Radio
Radio has remained very popular in the UK and audience numbers have not declined in the same way as other platforms. The reach of radio has remained stable in the last five years with 89.6 percent of adults over 15 listening to the radio at least once a week. Among radio listeners the average minutes spent listening is over 3 hours per day at 183 minutes, and the average time spent by listeners per week has risen slightly to 21 hours and 24 minutes. Music focussed stations are the most popular at 63 percent with 38 percent listening to speech based stations. Podcasts are rising in popularity at 16 percent. Age shapes consumption with RAJAR data showing that of the 34 percent of adults who listen to speech radio each week about two thirds are aged over 44.
Although live broadcast radio continues to have a high penetration, listeners are beginning to access speech and music content on a range of Internet connected devices including computers, mobiles and tablets. The lines between radio and other audio mediums and content providers are becoming blurred with many non-radio media providers providing audio material through podcasts. This includes newspapers and magazines as well as independent podcast creators. The BBC has created the radio iplayer as a specific gateway to access radio live or to on a ‘listen again’ basis and has a vast back catalogue of broadcasts.
The radio sector is almost equally divided between the public service broadcasting BBC stations (national and local) which account for 52.5 percent of listening and commercial radio which accounts for 44.9 percent. The vast majority of commercial stations are local and account for 27.1 percent of listening compared to national commercial stations’ share of 17.1 percent. The remaining listening goes to community radio stations. Stations broadcast on analogue (AM/FM), digital audio broadcasting (DAB) and via TV platforms. Although the introduction of digital radio has greatly expanded the number of stations available, analogue retains the largest number of overall stations. In terms of analogue licences there are 286 local commercial stations, 43 BBC local stations, 3 UK-wide commercial stations, 5 UK-wide BBC stations, and 251 community radio stations. Digital continues to expand with a total of 435 stations divided between 11 BBC UK-wide digital stations, 31 UK-wide commercial digital stations, and 394 local commercial digital stations. Digital radio has proved popular with 57 percent of radio listening households having a DAB radio and 46 percent of listener hours being through a digital platform.

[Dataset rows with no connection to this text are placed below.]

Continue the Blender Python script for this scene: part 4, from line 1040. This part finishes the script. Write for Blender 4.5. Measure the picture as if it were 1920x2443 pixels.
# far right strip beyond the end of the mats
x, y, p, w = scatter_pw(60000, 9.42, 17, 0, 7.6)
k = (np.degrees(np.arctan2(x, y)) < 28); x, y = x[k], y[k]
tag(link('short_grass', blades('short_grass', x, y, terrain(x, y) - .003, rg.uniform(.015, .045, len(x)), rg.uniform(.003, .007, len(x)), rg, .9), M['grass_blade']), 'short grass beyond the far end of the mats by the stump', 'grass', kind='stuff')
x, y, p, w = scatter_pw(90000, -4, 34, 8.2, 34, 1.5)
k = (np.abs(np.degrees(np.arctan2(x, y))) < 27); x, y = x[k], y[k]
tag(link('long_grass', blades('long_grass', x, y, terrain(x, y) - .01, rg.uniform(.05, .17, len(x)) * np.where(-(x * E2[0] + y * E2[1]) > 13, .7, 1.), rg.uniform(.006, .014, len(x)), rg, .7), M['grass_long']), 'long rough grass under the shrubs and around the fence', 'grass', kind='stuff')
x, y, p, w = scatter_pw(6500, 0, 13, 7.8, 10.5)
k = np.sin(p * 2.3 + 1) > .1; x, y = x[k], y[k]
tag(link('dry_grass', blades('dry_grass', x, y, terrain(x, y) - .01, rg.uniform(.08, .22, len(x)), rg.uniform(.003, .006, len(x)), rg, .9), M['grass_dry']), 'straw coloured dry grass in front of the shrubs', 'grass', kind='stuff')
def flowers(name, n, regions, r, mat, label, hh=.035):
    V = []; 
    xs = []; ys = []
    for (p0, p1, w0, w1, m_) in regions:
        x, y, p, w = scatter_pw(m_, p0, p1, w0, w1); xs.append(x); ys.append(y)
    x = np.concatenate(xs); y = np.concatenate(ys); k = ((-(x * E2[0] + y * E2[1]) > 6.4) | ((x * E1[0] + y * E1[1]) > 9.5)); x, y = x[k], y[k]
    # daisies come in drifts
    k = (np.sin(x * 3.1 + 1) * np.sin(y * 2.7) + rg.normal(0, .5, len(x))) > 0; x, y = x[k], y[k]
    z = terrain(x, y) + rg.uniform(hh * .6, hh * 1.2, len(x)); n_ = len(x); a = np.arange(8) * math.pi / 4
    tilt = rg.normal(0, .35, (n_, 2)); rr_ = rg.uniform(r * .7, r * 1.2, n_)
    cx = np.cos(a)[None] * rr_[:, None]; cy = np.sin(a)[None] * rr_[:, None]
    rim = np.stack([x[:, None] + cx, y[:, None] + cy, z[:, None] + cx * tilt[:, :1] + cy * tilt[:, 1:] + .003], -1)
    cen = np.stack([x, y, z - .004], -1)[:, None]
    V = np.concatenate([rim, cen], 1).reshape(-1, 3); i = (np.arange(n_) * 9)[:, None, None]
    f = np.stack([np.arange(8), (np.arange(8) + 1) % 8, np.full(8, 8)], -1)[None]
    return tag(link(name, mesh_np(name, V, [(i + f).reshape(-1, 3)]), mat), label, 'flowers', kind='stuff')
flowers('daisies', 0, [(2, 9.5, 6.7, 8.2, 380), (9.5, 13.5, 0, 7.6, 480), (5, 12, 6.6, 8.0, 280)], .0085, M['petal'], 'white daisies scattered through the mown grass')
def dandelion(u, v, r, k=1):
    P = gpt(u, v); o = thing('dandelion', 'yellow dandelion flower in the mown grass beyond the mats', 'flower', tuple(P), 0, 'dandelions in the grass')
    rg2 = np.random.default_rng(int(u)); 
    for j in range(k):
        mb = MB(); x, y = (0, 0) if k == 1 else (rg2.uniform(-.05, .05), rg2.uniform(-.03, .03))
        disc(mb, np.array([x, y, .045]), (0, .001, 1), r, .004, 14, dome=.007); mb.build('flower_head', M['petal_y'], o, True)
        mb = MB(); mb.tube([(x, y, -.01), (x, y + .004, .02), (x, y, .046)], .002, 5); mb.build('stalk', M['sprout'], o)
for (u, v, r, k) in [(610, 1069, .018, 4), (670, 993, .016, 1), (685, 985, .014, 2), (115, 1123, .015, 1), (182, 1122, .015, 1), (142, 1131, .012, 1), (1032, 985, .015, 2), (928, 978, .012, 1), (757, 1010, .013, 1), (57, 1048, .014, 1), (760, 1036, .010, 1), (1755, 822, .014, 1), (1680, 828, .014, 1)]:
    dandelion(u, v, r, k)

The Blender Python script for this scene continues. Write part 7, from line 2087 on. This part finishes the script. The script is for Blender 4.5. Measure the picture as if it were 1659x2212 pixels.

With an overall weekly reach of 59 percent, the most popular BBC nationwide stations are BBC Radio 2 (28 percent), the speech only station BBC Radio 4 (21 percent), and the music station aimed at younger audiences Radio 1 (18 percent). BBC regional services are also popular in the nations of the UK: BBC Ulster (36 percent), BBC Scotland (18 percent), and BBC Wales (13 percent). Four stations dominate the national commercial market: Heart (17 percent), Capital (15 percent), Smooth (10 percent), Kiss (10 percent).
Provision for community radio was included in the 2003 Communications Act which created a ‘third tier’ of broadcasters by secondary legislation and established a Community Radio Fund. According to Ofcom, community radio stations typically cover a small geographical area with a coverage radius of up to 5km, and are run on a not-for-profit basis. They vary in whether they cater for whole communities or for specific areas of interest such as a particular ethnic group, age group or interest group. Community stations are currently only licenced to broadcast on FM/AM and the government is currently consulting on opening up the Digital Audio Broadcast network to community radio.
The sector is healthy with commercial radio revenues rising by 1 percent to £526m, BBC expenditure of £707m, community radio expenditure of £0.6m in 2017 and radio maintaining its share of total advertising expenditure at 3.0 percent in 2016. There is a relatively high degree of concentration in the commercial local radio market. Two companies, Global Radio and Bauer Radio, account for just under 40 percent of licences, while five groups (Global and Bauer, Celador, UKRD Group and UTV Radio) together account for 168 stations – 58 percent of the total. With 70 and 42 licences respectively Global and Bauer together account for almost 35 percent of the radio market in terms of listening hours.